Changes to the taxation of dividends, announced in the Summer Budget of 2015, will take effect from 6th April 2016 where the 10% tax credit on dividends will be abolished. The proposed changes introduced will directly affect small companies who pay small salaries followed by march larger dividend payments in order to preserve entitlement to State Pension and reduce National Insurance cost.
Currently, dividend income is taxed at 0%, 25% or 30.55% depending on whether your total income (including the dividend extracted) puts you on the basic rate, higher rate or additional tax rate. However, as of April 2016 this will significantly change.

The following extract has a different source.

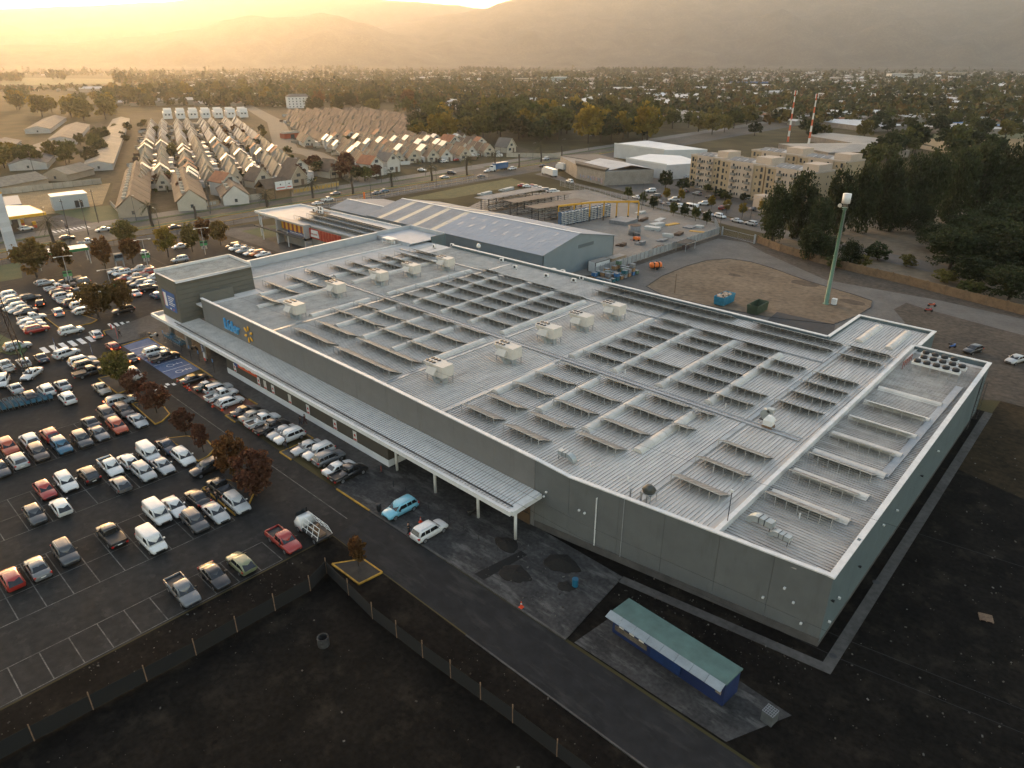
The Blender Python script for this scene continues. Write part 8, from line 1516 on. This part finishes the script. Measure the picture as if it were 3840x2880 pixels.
for i, (u, v, w_, d_, h, c_, lab) in enumerate([(1960, 318, 44, 14, 13, (.46, .38, .28), 'beige apartment slab in the far town'), (2080, 312, 60, 16, 14, (.30, .42, .46), 'pale teal apartment slab in the far town'), (2190, 316, 44, 14, 13, (.55, .50, .45), 'white and red apartment slab in the far town'), (1650, 300, 70, 16, 9, (.55, .53, .50), 'long white low slab in the far town'), (3400, 300, 90, 30, 16, (.56, .55, .53), 'white stepped office block in the far town on the right'), (3570, 285, 80, 20, 12, (.42, .36, .24), 'ochre long school block in the far town on the right'), (2780, 300, 90, 20, 8, (.52, .50, .47), 'white long shed among trees in the far town'), (2820, 322, 80, 40, 7, (.05, .12, .28), 'blue-roofed hall in the far town')]):
    x, y = G(u, v); t = thing('distant_block', lab, 'building', (x, y, 0), YAW + R(rnd.uniform(-12, 12)), 'large blocks in the far town'); b = B(); b.box(-w_ / 2, w_ / 2, 0, d_, 0, h); part('wall', b, mat('block_%d' % i, c_, .85, var=.06), t); b = B(); b.box(-w_ / 2 - .4, w_ / 2 + .4, -.4, d_ + .4, h, h + .5); part('roof', b, mat('block_%d' % i, c_, .85) if i == 7 else FLR, t)
    for fl in range(int(h / 3)):
        b = B(); b.box(-w_ / 2 + 1, w_ / 2 - 1, -.06, .02, 1 + fl * 3, 2.2 + fl * 3); part('window_band', b, GL2, t)
for lab, p, q, wd, rg in (('school hall with a ridged pale roof beyond the park', (-520, 660), (-560, 735), 34, 10), ('flat pale school wing in front of the school hall', (-565, 648), (-480, 616), 16, 5.5)): terrace(p, q, wd, rg - 4, rg, HW[0], HR['zinc'], lab, False, 'school buildings')
sheet('far_field', [G(0, 322), G(430, 312), G(430, 296), G(0, 290)], .030, mat('field_green', (.085, .085, .025), .95, var=.2, scale=.01, coords='World'))
sheet('far_field', [G(3480, 520), G(3840, 520), G(3840, 498), G(3420, 505)], .034, mat('field_green', (.085, .085, .025), .95))
db = B(); rd = random.Random(17)
for x0, x1, y0, y1, n_ in ((-54, 8, -6, 28, 420), (-11, 16, 44, 118, 700), (-31, -12, 48, 54, 160), (-60.3, -55.5, 0, 30, 160), (-46, -33, 41, 48, 160), (-38, 12, 30.5, 33.6, 120)):
    for _ in range(n_):
        x, y, q = rd.uniform(x0, x1), rd.uniform(y0, y1), rd.choice((.03, .04, .05, .06, .12))
        if y0 == 41: z = .12
        else: z = .006
        db.box(x, x + q * rd.uniform(.6, 2), y, y + q, z, z + q * .6, rz=rd.random() * 3, m=rd.choice((0, 0, 0, 1, 2)))
stuff(link('ground_debris', db.mesh('ground_debris', [mat('stone_chip', (.07, .062, .052), .95, island=.6), mat('litter_pale', (.10, .095, .085), .9, island=.6), mat('clod', (.03, .022, .014), .95, island=.5)])), 'stones, litter and clods scattered over the bare ground near the store', 'debris')
# ================================================================ MOUNTAINS
from mathutils import noise
def ridge(name, pts, D, d0, seed, m, back=.25):
    nu, nt_ = 150, 26; b = B(); pts = sorted(pts)
    u0, u1 = pts[0][0], pts[-1][0]
    def crest(u):
        for i in range(len(pts) - 1):
            if pts[i][0] <= u <= pts[i + 1][0]: t = (u - pts[i][0]) / (pts[i + 1][0] - pts[i][0]); t = t * t * (3 - 2 * t); return pts[i][1] + (pts[i + 1][1] - pts[i][1]) * t
        return pts[-1][1]
    for j in range(nt_ + 7):
        for i in range(nu + 1):
            u = u0 + (u1 - u0) * i / nu; d = ray(u, crest(u)); hz = math.hypot(d[0], d[1]); Hc = CAM_H + D * d[2] / hz
            t = j / nt_
            if t <= 1: dist = d0 + (D - d0) * t; h = Hc * (t ** 1.25)
            else: dist = D * (1 + (t - 1)); h = Hc * (1 - (t - 1) / back * .9)
            x, y = d[0] / hz * dist, d[1] / hz * dist
            n1 = noise.fractal(Vector((x * .0016 + seed, y * .0016, 0)), 1.0, 2.0, 5) + .9 * (abs(noise.noise(Vector((i * .16 + seed, j * .05, 1)))) - .25)
            k = Hc * .22 * math.sin(math.pi * min(1, t)) if t < 1 else 0
            b.v.append((x, y, max(-5, h + n1 * k + (4 * noise.noise(Vector((u * .03, seed, 0))) if t >= .97 else 0))))
    for j in range(nt_ + 6):
        for i in range(nu): a = j * (nu + 1) + i; b.f.append((a, a + 1, a + nu + 2, a + nu + 1)); b.mi.append(0)
    o = link(name, b.mesh(name, m, True)); o['kind'] = 'structure'; return o
SCRUB = mat('mountain_scrub', (.030, .026, .015), .95, spec=.1, col2=(.095, .075, .050), var=.5, scale=.006, coords='World', detail=9)
ridge('mountain', [(-2600, 60), (-1200, 40), (-300, 36), (0, 34), (300, 22), (600, 8), (800, -14), (1300, -12), (1500, 4), (1700, 18), (1815, 34), (1900, 44), (2600, 60), (5600, 60)], 11000, 8800, 3.1, SCRUB)
ridge('mountain', [(1000, 190), (1300, 118), (1500, 86), (1700, 52), (1815, 33), (1900, 4), (2000, -24), (2300, -40), (2800, -44), (3300, -46), (4200, -40), (5200, 20), (6400, 120)], 9000, 6600, 8.4, SCRUB)
ridge('hill', [(-800, 200), (200, 165), (500, 138), (735, 110), (850, 75), (940, 57), (1030, 66), (1120, 62), (1205, 48), (1260, 58), (1350, 85), (1500, 130), (1700, 180), (1900, 215)], 7800, 6300, 5.7, SCRUB)
# ================================================================ HAZE
hz = B(); hz.box(-26300, 6300, -6300, 26300, -1.0, 1120)
hm_ = bpy.data.materials.new('haze'); hm_.use_nodes = True; n = hm_.node_tree.nodes; n.remove(n['Principled BSDF']); pv_ = n.new('ShaderNodeVolumePrincipled')
pv_.inputs['Color'].default_value = (.90, .90, .91, 1); pv_.inputs['Density'].default_value = 6.5e-5; pv_.inputs['Anisotropy'].default_value = .7
hm_.node_tree.links.new(pv_.outputs[0], n['Material Output'].inputs['Volume'])
o = link('haze', hz.mesh('haze', hm_)); o['kind'] = 'stuff'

The notional 10% tax credit on dividends will be abolished and a £5,000 tax free dividend allowance will be introduced. Any dividend extracted that exceeds £5,000 will be subject to tax depending on your tax rate – 7.5% for basic rate, 32.5% for higher rate and 38.1% for additional rate payers. Any dividend received by pensions or ISAs will be unaffected.
When this is put into practice it will mean that basic rate taxpayers receiving dividends in excess of £5,000 will inevitably be paying more tax. This is because currently they will not be paying any tax on dividends, whereas with the new tax system they will be paying tax on any dividend extracted that exceeds £5,000.
It is also worth noting that individuals who are basic rate payers and who received dividends in excess of £5,001 will need to complete a self-assessment return form from 6th April 2016.